A simplified set of columns (like “To Do,” “In Progress,” “In Review,” and “Done”) ensures that each column serves a clear and distinct purpose. By paring down to these essentials, team members can understand the status of any ticket at a glance. If a task requires more comprehensive tracking, consider using sub-tasks or checklists within the card rather than adding new columns to the main board.

2. Use Colors Consistently for Immediate Context

Visual cues are incredibly powerful when tracking work across a team, and proper application of color can drastically reduce the cognitive load needed to understand a board. However, assigning colors randomly, or relying on multiple complex color-coding schemas simultaneously, can backfire and create visual noise. The trick is to pick one primary dimension (such as priority, bug vs. feature, or specific team assignments) and stick to a consistent palette.

Once your coloring system is in place, clearly document it so everyone understands the criteria. When an urgent red card or a low-priority blue task is placed on the board, anyone looking should instantly grasp its significance. This immediate context speeds up daily stand-ups and helps team members quickly locate the tasks they should prioritize.

3. Archive Regularly to Reduce Clutter

Over time, any Kanban board will start to accumulate completed or obsolete cards. While seeing a massive “Done” column might temporarily feel rewarding, leaving old tickets lingering on your board eventually leads to clutter. This excess visual information distracts from the active work and makes the board feel overwhelming or unmanageable.

Make it a standard practice to archive or move old cards off the primary view regularly. For example, you might decide that any task completed more than a week ago gets moved to a dedicated archive board or is permanently archived from view. This keeps your main workspace clean, snappy, and tightly focused entirely on ongoing and immediate upcoming work.

4. Enforce Work In Progress (WIP) Limits

The core philosophy of Kanban centers around smooth, uninterrupted workflow. One of the single best ways to ensure steady progress, and to prevent bottlenecks, is to introduce Work In Progress (WIP) limits. A WIP limit strictly caps the number of active tasks that can exist within any specific column simultaneously.
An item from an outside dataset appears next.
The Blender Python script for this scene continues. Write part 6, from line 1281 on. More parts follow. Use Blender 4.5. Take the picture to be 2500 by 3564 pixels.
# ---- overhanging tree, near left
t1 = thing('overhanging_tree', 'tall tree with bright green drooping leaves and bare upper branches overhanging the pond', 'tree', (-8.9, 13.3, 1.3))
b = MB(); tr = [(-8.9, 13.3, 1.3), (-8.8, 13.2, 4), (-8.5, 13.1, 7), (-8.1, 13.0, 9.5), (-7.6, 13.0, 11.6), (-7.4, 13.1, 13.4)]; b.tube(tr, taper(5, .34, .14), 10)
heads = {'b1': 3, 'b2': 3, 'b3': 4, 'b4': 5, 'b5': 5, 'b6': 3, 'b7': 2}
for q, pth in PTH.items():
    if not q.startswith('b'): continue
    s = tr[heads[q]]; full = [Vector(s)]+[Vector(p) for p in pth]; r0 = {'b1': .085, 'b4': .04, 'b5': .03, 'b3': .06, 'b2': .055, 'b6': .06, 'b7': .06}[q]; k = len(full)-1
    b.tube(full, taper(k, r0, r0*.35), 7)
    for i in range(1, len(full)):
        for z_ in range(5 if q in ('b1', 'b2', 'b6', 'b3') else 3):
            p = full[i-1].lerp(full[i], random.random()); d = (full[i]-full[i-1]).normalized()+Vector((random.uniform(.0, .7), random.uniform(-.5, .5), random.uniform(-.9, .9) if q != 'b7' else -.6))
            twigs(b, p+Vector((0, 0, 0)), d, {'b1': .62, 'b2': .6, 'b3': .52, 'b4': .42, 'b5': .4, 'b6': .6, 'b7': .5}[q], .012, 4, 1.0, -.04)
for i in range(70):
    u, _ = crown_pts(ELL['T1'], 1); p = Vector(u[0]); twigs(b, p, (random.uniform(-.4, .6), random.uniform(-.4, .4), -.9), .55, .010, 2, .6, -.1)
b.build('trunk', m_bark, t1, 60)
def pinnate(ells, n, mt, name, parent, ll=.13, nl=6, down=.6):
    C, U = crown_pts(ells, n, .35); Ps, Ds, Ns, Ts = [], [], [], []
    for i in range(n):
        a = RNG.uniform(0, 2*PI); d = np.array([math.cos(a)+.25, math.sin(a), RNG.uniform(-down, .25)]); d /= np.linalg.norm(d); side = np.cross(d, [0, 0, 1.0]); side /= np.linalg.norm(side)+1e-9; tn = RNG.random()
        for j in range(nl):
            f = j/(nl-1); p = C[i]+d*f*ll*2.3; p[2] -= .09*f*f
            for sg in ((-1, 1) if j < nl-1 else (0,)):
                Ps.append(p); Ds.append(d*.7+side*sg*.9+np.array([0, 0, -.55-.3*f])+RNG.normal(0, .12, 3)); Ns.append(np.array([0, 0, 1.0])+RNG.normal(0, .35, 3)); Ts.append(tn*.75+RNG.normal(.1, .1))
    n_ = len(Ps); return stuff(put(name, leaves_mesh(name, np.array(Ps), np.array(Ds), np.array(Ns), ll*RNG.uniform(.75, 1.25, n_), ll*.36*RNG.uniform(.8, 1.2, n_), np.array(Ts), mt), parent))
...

By enforcing these boundaries, you actively prevent team members from starting a dozen tasks without finishing any. When a column hits its limit, the team has to pause and help clear the bottleneck before pulling in new work. This minor friction completely transforms how a team operates, prioritizing task completion and collaboration over simply staying busy.

5. Review Weekly to Ensure Accuracy

No system goes perfectly without a little maintenance. Even with the best intentions, priorities will shift, descriptions will become outdated, and tasks might get abandoned mid-flight. To combat this decay, build a habit of reviewing the entire board once a week.

Gather your team to briefly inspect each column. Verify that tickets reflect reality, delete anything that is no longer relevant, and verify that priorities still align with overarching goals. This routine board grooming guarantees that your Kanban board remains a reliable, single source of truth for your projects rather than a neglected graveyard of wishful thinking.

Summary

A well-organized Kanban board shouldn’t feel like a chore to maintain. Instead, it should be a powerful asset that accelerates your team. By keeping your columns simple, using colors intentionally, clearing out old tasks, enforcing WIP limits, and committing to weekly reviews, you can transform a chaotic board into a highly effective productivity engine.